Camminiamo onestamente come di giorno, non con bagordi e ubriachezze,
non nell’immoralità e lussurie, non in discordia e invidia.
Parole piuttosto enigmatiche, che possono essere intese in modi diversi:
a) possono essere riferite alla formale rispettabilità del comportamento
diurno, in contrapposizione a quello notturno in cui si dà sfogo
alle dissolutezze; b) possono essere intese in riferimento all’età
futura, come se quel giorno fosse già presente anche se non è
ancora arrivato; c) oppure può intendersi l’espressione “giorno”

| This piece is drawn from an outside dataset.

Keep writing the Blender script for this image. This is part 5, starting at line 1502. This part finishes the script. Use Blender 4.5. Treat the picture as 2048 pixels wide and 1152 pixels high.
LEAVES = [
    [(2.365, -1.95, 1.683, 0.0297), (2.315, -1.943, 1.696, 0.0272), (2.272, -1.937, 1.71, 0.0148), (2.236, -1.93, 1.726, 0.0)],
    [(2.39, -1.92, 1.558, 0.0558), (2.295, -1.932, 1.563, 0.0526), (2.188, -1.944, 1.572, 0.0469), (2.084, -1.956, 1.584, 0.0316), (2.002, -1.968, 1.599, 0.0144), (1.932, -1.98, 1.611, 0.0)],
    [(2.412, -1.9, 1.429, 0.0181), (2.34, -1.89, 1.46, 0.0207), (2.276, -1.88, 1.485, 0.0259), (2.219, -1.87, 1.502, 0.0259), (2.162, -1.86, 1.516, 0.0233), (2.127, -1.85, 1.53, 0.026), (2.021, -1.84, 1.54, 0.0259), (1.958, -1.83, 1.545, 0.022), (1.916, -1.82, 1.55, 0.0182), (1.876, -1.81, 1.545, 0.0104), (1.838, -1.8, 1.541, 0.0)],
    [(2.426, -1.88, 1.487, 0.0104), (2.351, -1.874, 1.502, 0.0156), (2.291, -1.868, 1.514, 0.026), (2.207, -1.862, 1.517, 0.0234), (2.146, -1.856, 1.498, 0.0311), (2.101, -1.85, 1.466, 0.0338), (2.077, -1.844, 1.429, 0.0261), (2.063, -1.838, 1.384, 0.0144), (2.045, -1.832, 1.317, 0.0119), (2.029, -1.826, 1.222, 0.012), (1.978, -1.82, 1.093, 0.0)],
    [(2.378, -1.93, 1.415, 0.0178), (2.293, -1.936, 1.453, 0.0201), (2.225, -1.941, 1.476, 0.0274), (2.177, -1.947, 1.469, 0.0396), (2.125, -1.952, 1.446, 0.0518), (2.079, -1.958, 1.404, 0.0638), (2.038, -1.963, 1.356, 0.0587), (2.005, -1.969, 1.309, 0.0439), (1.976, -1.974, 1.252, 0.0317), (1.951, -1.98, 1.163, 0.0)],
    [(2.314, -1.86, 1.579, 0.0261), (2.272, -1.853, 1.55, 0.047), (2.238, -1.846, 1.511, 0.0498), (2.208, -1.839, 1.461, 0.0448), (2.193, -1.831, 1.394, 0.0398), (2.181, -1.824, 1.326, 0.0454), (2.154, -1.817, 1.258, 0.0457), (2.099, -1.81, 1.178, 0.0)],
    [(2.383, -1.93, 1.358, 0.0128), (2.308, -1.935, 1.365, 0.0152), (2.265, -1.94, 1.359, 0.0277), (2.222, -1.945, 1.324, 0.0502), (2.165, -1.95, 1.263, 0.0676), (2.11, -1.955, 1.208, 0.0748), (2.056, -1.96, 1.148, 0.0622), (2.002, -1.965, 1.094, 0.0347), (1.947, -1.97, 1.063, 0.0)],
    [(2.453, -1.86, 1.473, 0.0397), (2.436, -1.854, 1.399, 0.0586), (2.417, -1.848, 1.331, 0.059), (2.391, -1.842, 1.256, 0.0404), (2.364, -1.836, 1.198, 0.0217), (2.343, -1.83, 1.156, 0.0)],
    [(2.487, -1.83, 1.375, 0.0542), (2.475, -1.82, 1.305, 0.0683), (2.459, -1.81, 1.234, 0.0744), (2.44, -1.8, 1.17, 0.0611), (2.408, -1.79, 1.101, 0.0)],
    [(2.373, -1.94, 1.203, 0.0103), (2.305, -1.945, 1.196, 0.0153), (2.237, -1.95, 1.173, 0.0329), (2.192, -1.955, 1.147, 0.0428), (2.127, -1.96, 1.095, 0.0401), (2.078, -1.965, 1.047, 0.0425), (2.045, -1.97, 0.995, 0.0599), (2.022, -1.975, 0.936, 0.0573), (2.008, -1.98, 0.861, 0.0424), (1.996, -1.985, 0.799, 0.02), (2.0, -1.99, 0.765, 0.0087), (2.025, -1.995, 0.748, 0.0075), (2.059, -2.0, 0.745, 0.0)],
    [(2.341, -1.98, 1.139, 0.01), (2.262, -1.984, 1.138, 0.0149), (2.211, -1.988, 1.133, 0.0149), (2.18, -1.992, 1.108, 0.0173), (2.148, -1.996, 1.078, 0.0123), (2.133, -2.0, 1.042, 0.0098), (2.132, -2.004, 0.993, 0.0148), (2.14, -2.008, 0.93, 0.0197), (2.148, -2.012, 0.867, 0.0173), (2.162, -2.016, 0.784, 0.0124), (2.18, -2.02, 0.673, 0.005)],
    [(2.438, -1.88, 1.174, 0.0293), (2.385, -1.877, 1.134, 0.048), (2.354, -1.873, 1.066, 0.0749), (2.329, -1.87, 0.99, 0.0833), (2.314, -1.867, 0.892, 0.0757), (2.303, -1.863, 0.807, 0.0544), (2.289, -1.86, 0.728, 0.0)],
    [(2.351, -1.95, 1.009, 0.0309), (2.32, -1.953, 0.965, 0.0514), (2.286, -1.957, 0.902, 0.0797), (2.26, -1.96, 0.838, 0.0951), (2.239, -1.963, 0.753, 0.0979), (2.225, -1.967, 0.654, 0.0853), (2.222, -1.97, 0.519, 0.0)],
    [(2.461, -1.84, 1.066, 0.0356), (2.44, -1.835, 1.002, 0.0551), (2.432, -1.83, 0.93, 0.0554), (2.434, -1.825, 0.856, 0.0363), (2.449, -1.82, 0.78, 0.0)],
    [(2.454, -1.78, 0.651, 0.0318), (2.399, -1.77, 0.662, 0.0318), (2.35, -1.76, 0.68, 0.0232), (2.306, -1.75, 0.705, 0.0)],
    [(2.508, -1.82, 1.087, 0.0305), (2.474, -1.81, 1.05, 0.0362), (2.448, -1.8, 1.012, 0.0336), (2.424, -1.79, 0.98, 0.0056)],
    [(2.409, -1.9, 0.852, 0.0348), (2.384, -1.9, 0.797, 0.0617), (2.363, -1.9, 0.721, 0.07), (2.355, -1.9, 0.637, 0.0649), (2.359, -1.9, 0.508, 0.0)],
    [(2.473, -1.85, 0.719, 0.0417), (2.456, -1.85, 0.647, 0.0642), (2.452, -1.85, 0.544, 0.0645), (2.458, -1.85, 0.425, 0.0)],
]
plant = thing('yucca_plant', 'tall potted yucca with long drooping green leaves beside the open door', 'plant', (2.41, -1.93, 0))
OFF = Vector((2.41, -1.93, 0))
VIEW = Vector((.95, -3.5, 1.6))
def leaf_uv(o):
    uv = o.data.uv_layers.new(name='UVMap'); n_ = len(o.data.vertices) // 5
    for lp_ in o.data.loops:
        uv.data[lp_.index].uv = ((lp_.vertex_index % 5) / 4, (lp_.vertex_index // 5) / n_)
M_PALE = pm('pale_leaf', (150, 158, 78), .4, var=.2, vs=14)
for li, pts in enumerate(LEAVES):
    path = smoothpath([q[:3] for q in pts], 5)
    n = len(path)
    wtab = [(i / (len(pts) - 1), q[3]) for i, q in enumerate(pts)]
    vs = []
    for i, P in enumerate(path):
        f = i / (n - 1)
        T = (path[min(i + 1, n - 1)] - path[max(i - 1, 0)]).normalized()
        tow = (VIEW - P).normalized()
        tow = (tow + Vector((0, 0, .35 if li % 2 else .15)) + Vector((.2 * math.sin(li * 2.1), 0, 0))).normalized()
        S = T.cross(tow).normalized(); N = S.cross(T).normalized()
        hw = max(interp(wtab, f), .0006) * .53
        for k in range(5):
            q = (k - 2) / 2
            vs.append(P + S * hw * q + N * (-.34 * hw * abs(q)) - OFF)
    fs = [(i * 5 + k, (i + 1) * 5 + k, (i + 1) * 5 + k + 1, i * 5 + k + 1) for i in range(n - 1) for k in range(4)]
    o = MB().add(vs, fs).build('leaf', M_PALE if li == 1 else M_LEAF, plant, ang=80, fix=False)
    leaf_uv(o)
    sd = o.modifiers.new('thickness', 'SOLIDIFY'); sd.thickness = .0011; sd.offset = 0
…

come una metafora indicante lo stato di illuminazione e di rigenerazione
in cui il credente si trova attualmente, in contrapposizione alla situazione
dei non credenti. La terza ipotesi s’inserisce più scorrevolmente
nel contesto ed è in linea con la forma generale dell’esortazione
paolina. I cristiani devono comportarsi onorevolmente come coloro che già
appartengono al nuovo ordine divino e le cui vite sono già illuminate
dal bagliore del giorno che viene. Paolo, a maggior chiarimento, inserisce
alcuni esempi di “opere delle tenebre” che devono essere evitate.
14.
ma indossate il Signore Gesù Cristo e non curatevi della carne
e dei suoi desideri. Indossare o rivestirsi di Cristo è un’espressione
cara a Paolo, che la usa in Ga 3,27 in rapporto al battesimo. Questa
è l’armatura da indossare. In questo particolare contesto, rivestirsi
di Cristo significa abbracciare sempre di nuovo, in fede e in fiducia,
in lealtà e ubbidienza, colui al quale già apparteniamo.
La “carne” (vedasi cap. 7) indica l’intera natura umana nella sua situazione
di caduta. I credenti redenti in Cristo, dal momento che non camminano
più secondo la carne ma secondo lo spirito, non devono preoccuparsi
di soddisfare i desideri della carne.